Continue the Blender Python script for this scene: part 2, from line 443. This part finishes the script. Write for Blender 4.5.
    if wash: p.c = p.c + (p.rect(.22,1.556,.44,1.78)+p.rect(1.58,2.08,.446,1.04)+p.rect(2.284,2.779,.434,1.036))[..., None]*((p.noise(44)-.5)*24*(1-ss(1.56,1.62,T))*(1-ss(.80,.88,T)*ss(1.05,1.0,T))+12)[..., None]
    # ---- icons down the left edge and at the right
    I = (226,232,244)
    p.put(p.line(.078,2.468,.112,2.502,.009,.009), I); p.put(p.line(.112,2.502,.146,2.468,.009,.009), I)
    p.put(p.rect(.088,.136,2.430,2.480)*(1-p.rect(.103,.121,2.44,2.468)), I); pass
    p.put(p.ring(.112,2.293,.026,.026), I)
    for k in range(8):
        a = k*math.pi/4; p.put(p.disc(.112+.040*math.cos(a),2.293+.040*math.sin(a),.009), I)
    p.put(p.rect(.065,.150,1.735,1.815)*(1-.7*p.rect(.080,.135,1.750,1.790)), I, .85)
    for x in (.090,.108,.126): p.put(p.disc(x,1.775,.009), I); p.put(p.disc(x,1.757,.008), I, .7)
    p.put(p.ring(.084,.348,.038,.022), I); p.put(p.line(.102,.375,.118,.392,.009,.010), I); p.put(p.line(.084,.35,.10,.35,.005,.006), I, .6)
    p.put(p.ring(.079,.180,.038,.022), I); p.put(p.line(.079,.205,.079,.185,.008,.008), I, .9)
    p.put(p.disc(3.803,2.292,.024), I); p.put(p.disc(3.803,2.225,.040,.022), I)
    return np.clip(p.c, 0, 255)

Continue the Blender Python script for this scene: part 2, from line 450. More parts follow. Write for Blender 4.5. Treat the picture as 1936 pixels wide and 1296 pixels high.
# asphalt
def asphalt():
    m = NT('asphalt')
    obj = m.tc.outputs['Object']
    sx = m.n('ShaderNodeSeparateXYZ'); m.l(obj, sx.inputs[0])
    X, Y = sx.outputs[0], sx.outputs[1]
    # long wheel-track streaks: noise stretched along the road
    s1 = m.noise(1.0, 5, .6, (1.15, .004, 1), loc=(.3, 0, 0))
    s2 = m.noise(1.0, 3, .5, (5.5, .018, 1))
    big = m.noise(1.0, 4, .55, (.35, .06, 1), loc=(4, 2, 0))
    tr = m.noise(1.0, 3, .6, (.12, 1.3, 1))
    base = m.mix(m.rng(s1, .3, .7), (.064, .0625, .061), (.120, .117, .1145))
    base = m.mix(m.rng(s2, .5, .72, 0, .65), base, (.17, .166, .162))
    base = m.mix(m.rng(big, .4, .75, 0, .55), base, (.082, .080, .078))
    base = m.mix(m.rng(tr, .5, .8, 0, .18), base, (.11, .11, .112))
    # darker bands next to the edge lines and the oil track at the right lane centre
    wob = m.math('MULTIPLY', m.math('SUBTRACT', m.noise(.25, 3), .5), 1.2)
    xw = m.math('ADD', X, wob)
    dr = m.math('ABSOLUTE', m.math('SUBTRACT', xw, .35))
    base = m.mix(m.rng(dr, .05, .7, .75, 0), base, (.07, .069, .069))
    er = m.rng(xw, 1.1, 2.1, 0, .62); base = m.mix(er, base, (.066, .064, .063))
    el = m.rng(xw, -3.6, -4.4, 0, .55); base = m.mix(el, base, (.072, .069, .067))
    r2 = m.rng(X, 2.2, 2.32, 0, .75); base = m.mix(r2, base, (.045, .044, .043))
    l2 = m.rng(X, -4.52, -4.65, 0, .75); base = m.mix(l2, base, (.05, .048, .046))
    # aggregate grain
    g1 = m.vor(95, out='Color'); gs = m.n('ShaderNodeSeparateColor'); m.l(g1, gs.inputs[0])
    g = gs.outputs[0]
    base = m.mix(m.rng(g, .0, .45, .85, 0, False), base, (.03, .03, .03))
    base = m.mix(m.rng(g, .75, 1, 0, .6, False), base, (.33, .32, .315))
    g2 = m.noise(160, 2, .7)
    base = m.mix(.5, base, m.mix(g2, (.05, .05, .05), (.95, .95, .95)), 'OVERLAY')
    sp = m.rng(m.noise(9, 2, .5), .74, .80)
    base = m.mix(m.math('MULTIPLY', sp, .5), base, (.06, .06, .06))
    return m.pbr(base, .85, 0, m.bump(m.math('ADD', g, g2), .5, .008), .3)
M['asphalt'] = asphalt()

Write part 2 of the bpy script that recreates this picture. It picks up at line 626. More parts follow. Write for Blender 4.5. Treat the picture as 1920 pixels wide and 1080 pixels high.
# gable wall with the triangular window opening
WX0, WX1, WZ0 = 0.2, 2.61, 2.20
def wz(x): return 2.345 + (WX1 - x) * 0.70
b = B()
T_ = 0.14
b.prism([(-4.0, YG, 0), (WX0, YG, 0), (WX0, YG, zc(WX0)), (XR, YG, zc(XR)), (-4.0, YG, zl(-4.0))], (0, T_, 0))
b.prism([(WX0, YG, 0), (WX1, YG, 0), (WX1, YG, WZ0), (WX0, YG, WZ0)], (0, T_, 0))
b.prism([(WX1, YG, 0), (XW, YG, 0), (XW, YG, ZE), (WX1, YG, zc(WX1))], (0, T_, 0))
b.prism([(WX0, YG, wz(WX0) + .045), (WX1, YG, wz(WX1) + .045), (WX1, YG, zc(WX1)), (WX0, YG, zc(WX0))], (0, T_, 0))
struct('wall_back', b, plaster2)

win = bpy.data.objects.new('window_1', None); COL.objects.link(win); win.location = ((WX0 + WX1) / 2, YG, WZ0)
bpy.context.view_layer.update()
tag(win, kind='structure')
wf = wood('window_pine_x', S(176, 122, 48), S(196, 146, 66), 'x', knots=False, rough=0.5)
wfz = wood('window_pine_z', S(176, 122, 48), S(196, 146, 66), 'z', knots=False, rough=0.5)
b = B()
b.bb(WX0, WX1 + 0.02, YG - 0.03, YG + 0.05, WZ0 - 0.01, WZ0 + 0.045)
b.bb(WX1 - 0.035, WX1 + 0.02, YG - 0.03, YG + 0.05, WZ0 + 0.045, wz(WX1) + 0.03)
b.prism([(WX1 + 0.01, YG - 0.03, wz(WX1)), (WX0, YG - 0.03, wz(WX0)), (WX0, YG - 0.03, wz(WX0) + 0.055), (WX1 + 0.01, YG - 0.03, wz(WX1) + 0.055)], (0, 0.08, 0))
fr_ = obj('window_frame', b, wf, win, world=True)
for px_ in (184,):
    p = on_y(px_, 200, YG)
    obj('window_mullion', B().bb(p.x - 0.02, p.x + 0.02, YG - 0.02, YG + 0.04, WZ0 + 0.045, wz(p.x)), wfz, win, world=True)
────
Request: Each line above must be reproduced exactly as it stands.

Response to this task:
Continue the Blender Python script for this scene: part 2, from line 443. This part finishes the script. Write for Blender 4.5.
    if wash: p.c = p.c + (p.rect(.22,1.556,.44,1.78)+p.rect(1.58,2.08,.446,1.04)+p.rect(2.284,2.779,.434,1.036))[..., None]*((p.noise(44)-.5)*24*(1-ss(1.56,1.62,T))*(1-ss(.80,.88,T)*ss(1.05,1.0,T))+12)[..., None]
    # ---- icons down the left edge and at the right
    I = (226,232,244)
    p.put(p.line(.078,2.468,.112,2.502,.009,.009), I); p.put(p.line(.112,2.502,.146,2.468,.009,.009), I)
    p.put(p.rect(.088,.136,2.430,2.480)*(1-p.rect(.103,.121,2.44,2.468)), I); pass
    p.put(p.ring(.112,2.293,.026,.026), I)
    for k in range(8):
        a = k*math.pi/4; p.put(p.disc(.112+.040*math.cos(a),2.293+.040*math.sin(a),.009), I)
    p.put(p.rect(.065,.150,1.735,1.815)*(1-.7*p.rect(.080,.135,1.750,1.790)), I, .85)
    for x in (.090,.108,.126): p.put(p.disc(x,1.775,.009), I); p.put(p.disc(x,1.757,.008), I, .7)
    p.put(p.ring(.084,.348,.038,.022), I); p.put(p.line(.102,.375,.118,.392,.009,.010), I); p.put(p.line(.084,.35,.10,.35,.005,.006), I, .6)
    p.put(p.ring(.079,.180,.038,.022), I); p.put(p.line(.079,.205,.079,.185,.008,.008), I, .9)
    p.put(p.disc(3.803,2.292,.024), I); p.put(p.disc(3.803,2.225,.040,.022), I)
    return np.clip(p.c, 0, 255)

Continue the Blender Python script for this scene: part 2, from line 450. More parts follow. Write for Blender 4.5. Treat the picture as 1936 pixels wide and 1296 pixels high.
# asphalt
def asphalt():
    m = NT('asphalt')
    obj = m.tc.outputs['Object']
    sx = m.n('ShaderNodeSeparateXYZ'); m.l(obj, sx.inputs[0])
    X, Y = sx.outputs[0], sx.outputs[1]
    # long wheel-track streaks: noise stretched along the road
    s1 = m.noise(1.0, 5, .6, (1.15, .004, 1), loc=(.3, 0, 0))
    s2 = m.noise(1.0, 3, .5, (5.5, .018, 1))
    big = m.noise(1.0, 4, .55, (.35, .06, 1), loc=(4, 2, 0))
    tr = m.noise(1.0, 3, .6, (.12, 1.3, 1))
    base = m.mix(m.rng(s1, .3, .7), (.064, .0625, .061), (.120, .117, .1145))
    base = m.mix(m.rng(s2, .5, .72, 0, .65), base, (.17, .166, .162))
    base = m.mix(m.rng(big, .4, .75, 0, .55), base, (.082, .080, .078))
    base = m.mix(m.rng(tr, .5, .8, 0, .18), base, (.11, .11, .112))
    # darker bands next to the edge lines and the oil track at the right lane centre
    wob = m.math('MULTIPLY', m.math('SUBTRACT', m.noise(.25, 3), .5), 1.2)
    xw = m.math('ADD', X, wob)
    dr = m.math('ABSOLUTE', m.math('SUBTRACT', xw, .35))
    base = m.mix(m.rng(dr, .05, .7, .75, 0), base, (.07, .069, .069))
    er = m.rng(xw, 1.1, 2.1, 0, .62); base = m.mix(er, base, (.066, .064, .063))
    el = m.rng(xw, -3.6, -4.4, 0, .55); base = m.mix(el, base, (.072, .069, .067))
    r2 = m.rng(X, 2.2, 2.32, 0, .75); base = m.mix(r2, base, (.045, .044, .043))
    l2 = m.rng(X, -4.52, -4.65, 0, .75); base = m.mix(l2, base, (.05, .048, .046))
    # aggregate grain
    g1 = m.vor(95, out='Color'); gs = m.n('ShaderNodeSeparateColor'); m.l(g1, gs.inputs[0])
    g = gs.outputs[0]
    base = m.mix(m.rng(g, .0, .45, .85, 0, False), base, (.03, .03, .03))
    base = m.mix(m.rng(g, .75, 1, 0, .6, False), base, (.33, .32, .315))
    g2 = m.noise(160, 2, .7)
    base = m.mix(.5, base, m.mix(g2, (.05, .05, .05), (.95, .95, .95)), 'OVERLAY')
    sp = m.rng(m.noise(9, 2, .5), .74, .80)
    base = m.mix(m.math('MULTIPLY', sp, .5), base, (.06, .06, .06))
    return m.pbr(base, .85, 0, m.bump(m.math('ADD', g, g2), .5, .008), .3)
M['asphalt'] = asphalt()

Write part 2 of the bpy script that recreates this picture. It picks up at line 626. More parts follow. Write for Blender 4.5. Treat the picture as 1920 pixels wide and 1080 pixels high.
# gable wall with the triangular window opening
WX0, WX1, WZ0 = 0.2, 2.61, 2.20
def wz(x): return 2.345 + (WX1 - x) * 0.70
b = B()
T_ = 0.14
b.prism([(-4.0, YG, 0), (WX0, YG, 0), (WX0, YG, zc(WX0)), (XR, YG, zc(XR)), (-4.0, YG, zl(-4.0))], (0, T_, 0))
b.prism([(WX0, YG, 0), (WX1, YG, 0), (WX1, YG, WZ0), (WX0, YG, WZ0)], (0, T_, 0))
b.prism([(WX1, YG, 0), (XW, YG, 0), (XW, YG, ZE), (WX1, YG, zc(WX1))], (0, T_, 0))
b.prism([(WX0, YG, wz(WX0) + .045), (WX1, YG, wz(WX1) + .045), (WX1, YG, zc(WX1)), (WX0, YG, zc(WX0))], (0, T_, 0))
struct('wall_back', b, plaster2)

win = bpy.data.objects.new('window_1', None); COL.objects.link(win); win.location = ((WX0 + WX1) / 2, YG, WZ0)
bpy.context.view_layer.update()
tag(win, kind='structure')
wf = wood('window_pine_x', S(176, 122, 48), S(196, 146, 66), 'x', knots=False, rough=0.5)
wfz = wood('window_pine_z', S(176, 122, 48), S(196, 146, 66), 'z', knots=False, rough=0.5)
b = B()
b.bb(WX0, WX1 + 0.02, YG - 0.03, YG + 0.05, WZ0 - 0.01, WZ0 + 0.045)
b.bb(WX1 - 0.035, WX1 + 0.02, YG - 0.03, YG + 0.05, WZ0 + 0.045, wz(WX1) + 0.03)
b.prism([(WX1 + 0.01, YG - 0.03, wz(WX1)), (WX0, YG - 0.03, wz(WX0)), (WX0, YG - 0.03, wz(WX0) + 0.055), (WX1 + 0.01, YG - 0.03, wz(WX1) + 0.055)], (0, 0.08, 0))
fr_ = obj('window_frame', b, wf, win, world=True)
for px_ in (184,):
    p = on_y(px_, 200, YG)
    obj('window_mullion', B().bb(p.x - 0.02, p.x + 0.02, YG - 0.02, YG + 0.04, WZ0 + 0.045, wz(p.x)), wfz, win, world=True)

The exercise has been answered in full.